**WHAT TO PRODUCE**
Find each line containing the string "continues". Copy it.

**INFORMATION SHOWN**
────
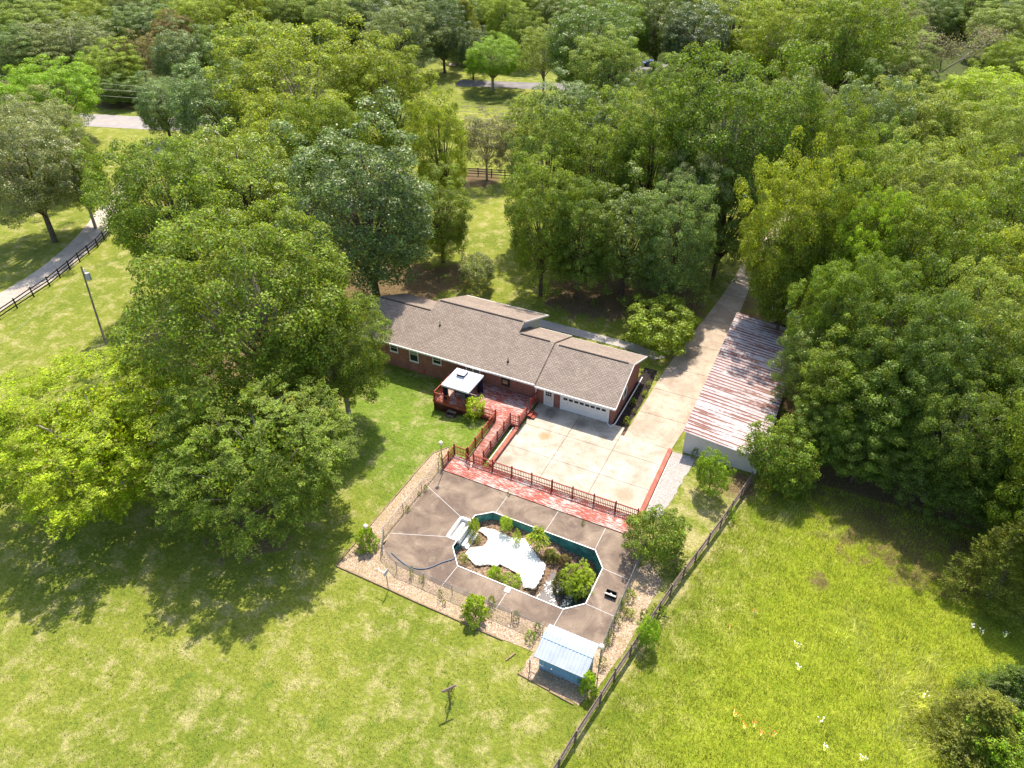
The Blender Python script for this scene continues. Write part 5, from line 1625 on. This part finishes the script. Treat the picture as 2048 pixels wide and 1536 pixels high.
────
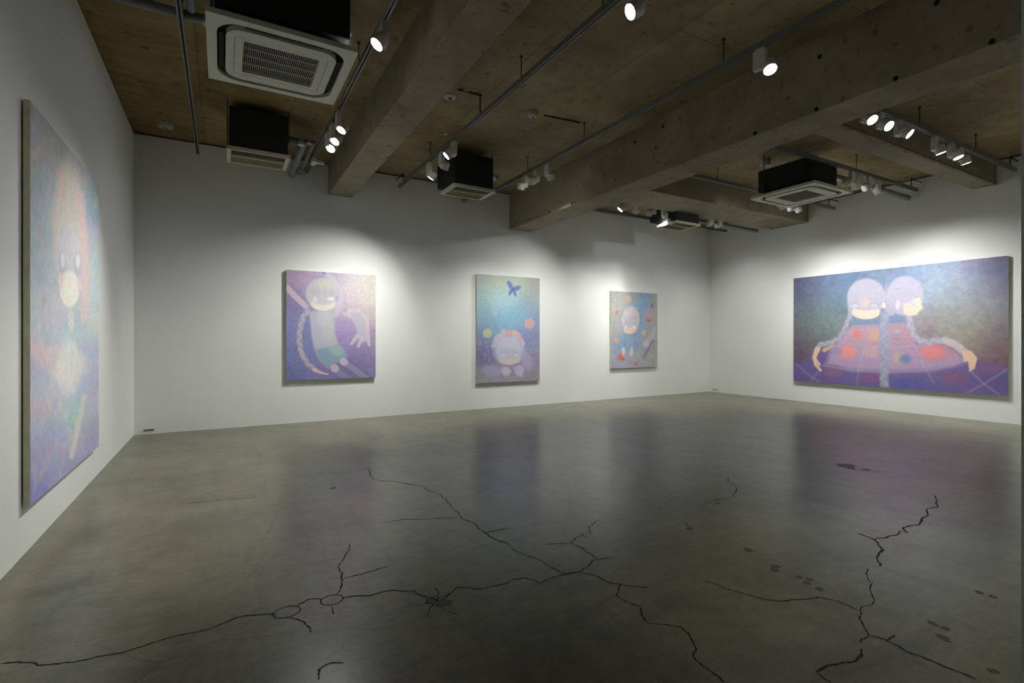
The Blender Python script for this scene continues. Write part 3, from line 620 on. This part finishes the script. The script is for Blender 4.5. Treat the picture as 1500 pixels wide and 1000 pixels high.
────
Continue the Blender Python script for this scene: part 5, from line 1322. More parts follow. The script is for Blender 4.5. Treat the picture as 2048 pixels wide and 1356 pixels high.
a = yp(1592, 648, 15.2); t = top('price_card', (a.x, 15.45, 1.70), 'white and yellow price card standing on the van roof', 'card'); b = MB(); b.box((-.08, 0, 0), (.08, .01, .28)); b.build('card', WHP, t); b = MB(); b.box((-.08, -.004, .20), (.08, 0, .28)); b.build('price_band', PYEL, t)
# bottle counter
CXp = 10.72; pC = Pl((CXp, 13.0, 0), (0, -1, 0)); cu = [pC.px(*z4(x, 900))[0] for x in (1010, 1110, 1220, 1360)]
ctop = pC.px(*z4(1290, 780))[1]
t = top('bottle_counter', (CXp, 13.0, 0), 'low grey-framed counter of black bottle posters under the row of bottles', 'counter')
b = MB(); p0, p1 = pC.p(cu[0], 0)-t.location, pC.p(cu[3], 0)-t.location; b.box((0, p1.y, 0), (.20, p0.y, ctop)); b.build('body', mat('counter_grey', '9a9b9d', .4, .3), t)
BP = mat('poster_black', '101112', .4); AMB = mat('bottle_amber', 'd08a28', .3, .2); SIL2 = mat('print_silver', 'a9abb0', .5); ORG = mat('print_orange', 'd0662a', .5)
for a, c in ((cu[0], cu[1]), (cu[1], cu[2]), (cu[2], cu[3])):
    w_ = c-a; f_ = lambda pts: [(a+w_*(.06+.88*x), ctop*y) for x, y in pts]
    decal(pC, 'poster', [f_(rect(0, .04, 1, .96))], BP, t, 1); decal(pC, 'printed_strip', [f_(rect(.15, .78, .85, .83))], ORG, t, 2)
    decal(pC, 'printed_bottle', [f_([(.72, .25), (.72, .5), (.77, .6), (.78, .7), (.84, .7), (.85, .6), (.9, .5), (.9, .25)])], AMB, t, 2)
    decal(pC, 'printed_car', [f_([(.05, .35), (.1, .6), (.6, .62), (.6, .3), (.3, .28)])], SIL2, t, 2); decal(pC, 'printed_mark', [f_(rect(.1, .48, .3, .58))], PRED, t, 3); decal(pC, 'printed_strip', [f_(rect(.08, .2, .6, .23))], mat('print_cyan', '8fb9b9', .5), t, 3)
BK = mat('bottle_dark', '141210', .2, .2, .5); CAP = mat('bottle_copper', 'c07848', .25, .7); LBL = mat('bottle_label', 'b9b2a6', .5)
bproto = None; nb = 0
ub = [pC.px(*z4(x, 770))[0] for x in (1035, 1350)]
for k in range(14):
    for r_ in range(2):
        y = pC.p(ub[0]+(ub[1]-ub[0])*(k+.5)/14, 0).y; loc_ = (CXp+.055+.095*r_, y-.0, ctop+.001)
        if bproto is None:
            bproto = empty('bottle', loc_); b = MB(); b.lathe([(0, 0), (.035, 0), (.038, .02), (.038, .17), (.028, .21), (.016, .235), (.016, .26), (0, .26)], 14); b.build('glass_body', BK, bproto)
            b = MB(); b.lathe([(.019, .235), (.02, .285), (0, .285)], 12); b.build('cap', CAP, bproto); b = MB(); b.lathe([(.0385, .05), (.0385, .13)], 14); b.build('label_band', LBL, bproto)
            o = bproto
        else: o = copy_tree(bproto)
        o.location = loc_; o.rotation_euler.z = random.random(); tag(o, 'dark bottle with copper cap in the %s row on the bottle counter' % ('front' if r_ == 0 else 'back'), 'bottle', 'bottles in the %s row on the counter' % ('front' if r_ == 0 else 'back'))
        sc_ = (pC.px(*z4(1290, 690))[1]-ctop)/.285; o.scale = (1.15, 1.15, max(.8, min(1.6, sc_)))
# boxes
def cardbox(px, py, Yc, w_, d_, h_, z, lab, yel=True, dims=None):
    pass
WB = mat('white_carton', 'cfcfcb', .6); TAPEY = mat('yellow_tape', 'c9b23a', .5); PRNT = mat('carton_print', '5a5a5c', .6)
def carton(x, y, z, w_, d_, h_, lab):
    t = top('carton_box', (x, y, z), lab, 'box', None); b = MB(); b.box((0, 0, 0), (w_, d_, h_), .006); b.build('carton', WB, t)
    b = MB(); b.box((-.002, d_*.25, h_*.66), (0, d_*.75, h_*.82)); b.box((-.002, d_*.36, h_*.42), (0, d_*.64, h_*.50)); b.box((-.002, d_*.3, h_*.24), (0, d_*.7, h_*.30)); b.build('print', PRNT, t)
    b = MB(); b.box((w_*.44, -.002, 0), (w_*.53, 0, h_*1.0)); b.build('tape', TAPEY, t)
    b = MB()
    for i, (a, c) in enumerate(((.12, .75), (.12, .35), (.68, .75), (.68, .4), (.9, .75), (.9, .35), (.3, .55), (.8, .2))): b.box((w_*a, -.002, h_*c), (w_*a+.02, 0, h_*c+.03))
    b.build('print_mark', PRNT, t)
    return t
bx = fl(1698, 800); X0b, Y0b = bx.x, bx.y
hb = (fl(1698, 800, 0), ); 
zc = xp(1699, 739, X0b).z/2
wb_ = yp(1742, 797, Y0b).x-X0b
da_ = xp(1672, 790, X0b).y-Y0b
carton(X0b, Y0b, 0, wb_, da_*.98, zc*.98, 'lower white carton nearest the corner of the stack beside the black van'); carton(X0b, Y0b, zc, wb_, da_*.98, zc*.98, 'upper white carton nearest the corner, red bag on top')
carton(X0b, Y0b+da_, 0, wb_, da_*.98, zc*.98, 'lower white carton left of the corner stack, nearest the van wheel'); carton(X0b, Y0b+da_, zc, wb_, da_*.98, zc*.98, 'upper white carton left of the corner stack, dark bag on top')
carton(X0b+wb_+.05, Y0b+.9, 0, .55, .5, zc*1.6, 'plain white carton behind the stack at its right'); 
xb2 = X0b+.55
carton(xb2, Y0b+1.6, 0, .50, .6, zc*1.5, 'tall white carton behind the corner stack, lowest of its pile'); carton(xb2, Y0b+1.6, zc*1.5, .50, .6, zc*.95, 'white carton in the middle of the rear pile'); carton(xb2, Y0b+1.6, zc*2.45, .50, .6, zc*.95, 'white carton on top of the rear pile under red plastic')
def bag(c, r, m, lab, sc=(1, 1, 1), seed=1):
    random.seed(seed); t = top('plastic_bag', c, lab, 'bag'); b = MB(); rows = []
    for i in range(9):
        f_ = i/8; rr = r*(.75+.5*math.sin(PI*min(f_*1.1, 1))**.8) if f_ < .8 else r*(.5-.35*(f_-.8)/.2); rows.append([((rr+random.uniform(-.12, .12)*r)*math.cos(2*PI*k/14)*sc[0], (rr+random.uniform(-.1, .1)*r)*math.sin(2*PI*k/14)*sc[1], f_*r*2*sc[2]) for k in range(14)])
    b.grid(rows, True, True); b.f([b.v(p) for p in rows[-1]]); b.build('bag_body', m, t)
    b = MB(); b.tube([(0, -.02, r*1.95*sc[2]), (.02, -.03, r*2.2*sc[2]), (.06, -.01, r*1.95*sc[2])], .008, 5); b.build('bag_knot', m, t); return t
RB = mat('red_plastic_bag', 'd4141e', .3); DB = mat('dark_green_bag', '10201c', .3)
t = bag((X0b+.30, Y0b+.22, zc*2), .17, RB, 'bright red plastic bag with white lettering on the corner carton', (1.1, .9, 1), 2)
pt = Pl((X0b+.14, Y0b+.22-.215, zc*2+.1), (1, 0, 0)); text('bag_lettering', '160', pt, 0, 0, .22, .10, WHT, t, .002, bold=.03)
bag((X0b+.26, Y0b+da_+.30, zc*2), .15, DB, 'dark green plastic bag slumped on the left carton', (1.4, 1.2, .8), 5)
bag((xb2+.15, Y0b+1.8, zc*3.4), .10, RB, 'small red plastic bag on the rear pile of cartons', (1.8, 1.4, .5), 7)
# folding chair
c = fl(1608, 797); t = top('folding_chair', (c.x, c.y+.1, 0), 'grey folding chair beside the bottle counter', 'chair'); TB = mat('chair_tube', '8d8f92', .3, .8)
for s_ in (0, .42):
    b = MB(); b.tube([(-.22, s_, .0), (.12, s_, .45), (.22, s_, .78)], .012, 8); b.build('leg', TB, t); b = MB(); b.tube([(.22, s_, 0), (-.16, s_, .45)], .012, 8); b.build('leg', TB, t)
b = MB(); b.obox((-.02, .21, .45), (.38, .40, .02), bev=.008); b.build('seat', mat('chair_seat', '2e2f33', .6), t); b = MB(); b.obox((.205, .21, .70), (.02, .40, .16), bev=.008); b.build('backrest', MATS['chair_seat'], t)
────
**THE OUTPUT**
The Blender Python script for this scene continues. Write part 5, from line 1625 on. This part finishes the script. Treat the picture as 2048 pixels wide and 1536 pixels high.
The Blender Python script for this scene continues. Write part 3, from line 620 on. This part finishes the script. The script is for Blender 4.5. Treat the picture as 1500 pixels wide and 1000 pixels high.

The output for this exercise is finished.